Pope Francis on Sunday urged politicians to address the “open wound” of migrant deaths in the Mediterranean, saying he had been praying for the 41 people who died in a shipwreck earlier this month.
“With both pain and shame we must declare that, since the start of the year, already almost 2,000 men, women and children have died in that sea while attempting to reach Europe,” Francis said after the weekly Angelus prayer.
“I encourage the political and diplomatic forces who are trying to heal this wound in a spirit of solidarity and brotherhood, as well as the efforts of those who work to prevent shiprwrecks and rescue migrants.”
Deadly disasters are frequents as migrants try to cross the Mediterranean to Europe. More than 22,000 people have died or gone missing in its waters since 2014, according to the International Organization for Migration.
Port officials on the Italian island of Sicily recovered one body on Sunday after a boat carrying 13 migrants capsized on Saturday night off the nearby island of Marettimo, ANSA news agency reported.

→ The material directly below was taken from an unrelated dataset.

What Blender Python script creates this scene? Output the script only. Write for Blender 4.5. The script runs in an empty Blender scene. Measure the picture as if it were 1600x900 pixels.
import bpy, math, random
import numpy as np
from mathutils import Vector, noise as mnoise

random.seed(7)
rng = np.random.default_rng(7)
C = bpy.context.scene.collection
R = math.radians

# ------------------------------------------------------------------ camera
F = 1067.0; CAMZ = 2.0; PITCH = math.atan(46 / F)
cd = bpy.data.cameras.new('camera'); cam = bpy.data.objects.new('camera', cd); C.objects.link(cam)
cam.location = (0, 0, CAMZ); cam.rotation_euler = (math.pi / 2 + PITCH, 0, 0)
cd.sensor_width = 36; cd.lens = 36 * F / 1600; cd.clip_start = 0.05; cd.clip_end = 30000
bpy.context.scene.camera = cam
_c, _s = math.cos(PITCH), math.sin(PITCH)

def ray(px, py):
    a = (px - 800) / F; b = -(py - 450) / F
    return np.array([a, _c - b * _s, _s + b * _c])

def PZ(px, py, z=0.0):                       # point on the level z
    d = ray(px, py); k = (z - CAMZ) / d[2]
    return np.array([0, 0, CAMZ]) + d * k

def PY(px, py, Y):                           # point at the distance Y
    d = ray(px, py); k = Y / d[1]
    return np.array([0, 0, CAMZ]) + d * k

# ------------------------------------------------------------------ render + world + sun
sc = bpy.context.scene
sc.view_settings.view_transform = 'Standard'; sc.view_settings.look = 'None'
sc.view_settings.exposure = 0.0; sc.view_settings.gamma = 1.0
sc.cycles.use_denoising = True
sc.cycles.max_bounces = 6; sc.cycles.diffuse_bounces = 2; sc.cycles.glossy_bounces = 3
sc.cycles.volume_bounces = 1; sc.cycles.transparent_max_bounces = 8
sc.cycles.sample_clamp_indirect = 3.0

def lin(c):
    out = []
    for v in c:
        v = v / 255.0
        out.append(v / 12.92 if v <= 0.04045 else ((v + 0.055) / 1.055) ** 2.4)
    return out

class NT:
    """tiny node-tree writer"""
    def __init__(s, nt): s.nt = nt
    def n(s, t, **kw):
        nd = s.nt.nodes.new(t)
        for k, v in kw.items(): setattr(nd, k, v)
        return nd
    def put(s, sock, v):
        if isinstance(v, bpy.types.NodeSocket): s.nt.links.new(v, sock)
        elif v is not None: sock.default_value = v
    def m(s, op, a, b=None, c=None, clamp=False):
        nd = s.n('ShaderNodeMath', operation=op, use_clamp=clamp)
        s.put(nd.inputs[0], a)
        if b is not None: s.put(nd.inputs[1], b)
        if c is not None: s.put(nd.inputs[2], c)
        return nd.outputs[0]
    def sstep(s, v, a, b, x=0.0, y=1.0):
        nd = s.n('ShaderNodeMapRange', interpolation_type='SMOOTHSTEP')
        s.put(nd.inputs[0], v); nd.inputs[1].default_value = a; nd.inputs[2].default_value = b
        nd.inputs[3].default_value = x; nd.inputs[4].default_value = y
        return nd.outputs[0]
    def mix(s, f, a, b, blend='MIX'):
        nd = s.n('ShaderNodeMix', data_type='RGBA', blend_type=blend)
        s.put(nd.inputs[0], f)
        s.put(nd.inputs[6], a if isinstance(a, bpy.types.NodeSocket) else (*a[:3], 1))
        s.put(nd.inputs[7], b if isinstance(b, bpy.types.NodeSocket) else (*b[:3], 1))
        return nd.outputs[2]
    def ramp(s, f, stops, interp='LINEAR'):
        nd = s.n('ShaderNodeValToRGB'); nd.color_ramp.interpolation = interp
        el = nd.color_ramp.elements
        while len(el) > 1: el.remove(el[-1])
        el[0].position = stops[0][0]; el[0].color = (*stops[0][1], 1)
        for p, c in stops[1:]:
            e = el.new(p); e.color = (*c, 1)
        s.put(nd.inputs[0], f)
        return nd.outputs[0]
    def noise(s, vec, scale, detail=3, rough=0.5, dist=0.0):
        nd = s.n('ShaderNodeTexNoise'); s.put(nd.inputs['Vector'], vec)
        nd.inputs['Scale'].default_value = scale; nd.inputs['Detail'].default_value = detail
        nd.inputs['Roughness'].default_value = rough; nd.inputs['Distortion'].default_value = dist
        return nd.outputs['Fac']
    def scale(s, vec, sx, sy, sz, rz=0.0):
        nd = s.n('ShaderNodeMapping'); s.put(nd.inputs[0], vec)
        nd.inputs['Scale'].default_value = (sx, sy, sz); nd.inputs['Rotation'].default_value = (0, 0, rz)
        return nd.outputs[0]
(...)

Another person was also presumed to have died.
On Saturday, six people died after a migrant boat trying to cross the Channel from France to Britain capsized early on Saturday, and another two people were possibly missing, French authorities said.
The pope also called for prayers for Ukraine and for the victims of the wildfires in Maui in Hawaii. The death toll from those fires reached 93 on Saturday, making it the deadliest U.S. wildfire in more than a century.